Stated problem: Would you copy out the whole listing exactly as given?

** start **

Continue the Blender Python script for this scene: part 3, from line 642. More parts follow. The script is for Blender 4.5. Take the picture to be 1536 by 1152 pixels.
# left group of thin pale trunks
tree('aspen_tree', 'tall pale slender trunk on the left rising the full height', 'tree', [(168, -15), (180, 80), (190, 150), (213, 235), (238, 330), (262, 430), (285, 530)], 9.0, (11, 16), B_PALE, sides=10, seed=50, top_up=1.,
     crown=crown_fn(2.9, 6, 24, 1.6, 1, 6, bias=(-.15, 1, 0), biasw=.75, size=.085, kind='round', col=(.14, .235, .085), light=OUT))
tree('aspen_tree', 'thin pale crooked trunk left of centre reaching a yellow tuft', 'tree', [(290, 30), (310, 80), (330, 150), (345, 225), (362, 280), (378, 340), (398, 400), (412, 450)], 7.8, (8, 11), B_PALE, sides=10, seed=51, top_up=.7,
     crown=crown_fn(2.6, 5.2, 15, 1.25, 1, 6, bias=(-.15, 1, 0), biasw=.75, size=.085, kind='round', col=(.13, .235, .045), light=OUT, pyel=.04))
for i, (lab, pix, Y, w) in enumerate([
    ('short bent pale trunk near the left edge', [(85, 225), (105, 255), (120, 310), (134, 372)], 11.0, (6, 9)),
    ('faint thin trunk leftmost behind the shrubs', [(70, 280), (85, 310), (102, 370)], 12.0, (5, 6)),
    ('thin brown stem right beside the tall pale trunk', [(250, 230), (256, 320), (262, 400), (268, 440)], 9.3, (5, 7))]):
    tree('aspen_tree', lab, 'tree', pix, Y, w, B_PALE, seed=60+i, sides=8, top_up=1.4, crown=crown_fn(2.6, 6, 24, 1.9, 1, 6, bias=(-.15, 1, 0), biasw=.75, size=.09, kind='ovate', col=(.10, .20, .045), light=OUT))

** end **

Solution:
Continue the Blender Python script for this scene: part 3, from line 642. More parts follow. The script is for Blender 4.5. Take the picture to be 1536 by 1152 pixels.
# left group of thin pale trunks
tree('aspen_tree', 'tall pale slender trunk on the left rising the full height', 'tree', [(168, -15), (180, 80), (190, 150), (213, 235), (238, 330), (262, 430), (285, 530)], 9.0, (11, 16), B_PALE, sides=10, seed=50, top_up=1.,
     crown=crown_fn(2.9, 6, 24, 1.6, 1, 6, bias=(-.15, 1, 0), biasw=.75, size=.085, kind='round', col=(.14, .235, .085), light=OUT))
tree('aspen_tree', 'thin pale crooked trunk left of centre reaching a yellow tuft', 'tree', [(290, 30), (310, 80), (330, 150), (345, 225), (362, 280), (378, 340), (398, 400), (412, 450)], 7.8, (8, 11), B_PALE, sides=10, seed=51, top_up=.7,
     crown=crown_fn(2.6, 5.2, 15, 1.25, 1, 6, bias=(-.15, 1, 0), biasw=.75, size=.085, kind='round', col=(.13, .235, .045), light=OUT, pyel=.04))
for i, (lab, pix, Y, w) in enumerate([
    ('short bent pale trunk near the left edge', [(85, 225), (105, 255), (120, 310), (134, 372)], 11.0, (6, 9)),
    ('faint thin trunk leftmost behind the shrubs', [(70, 280), (85, 310), (102, 370)], 12.0, (5, 6)),
    ('thin brown stem right beside the tall pale trunk', [(250, 230), (256, 320), (262, 400), (268, 440)], 9.3, (5, 7))]):
    tree('aspen_tree', lab, 'tree', pix, Y, w, B_PALE, seed=60+i, sides=8, top_up=1.4, crown=crown_fn(2.6, 6, 24, 1.9, 1, 6, bias=(-.15, 1, 0), biasw=.75, size=.09, kind='ovate', col=(.10, .20, .045), light=OUT))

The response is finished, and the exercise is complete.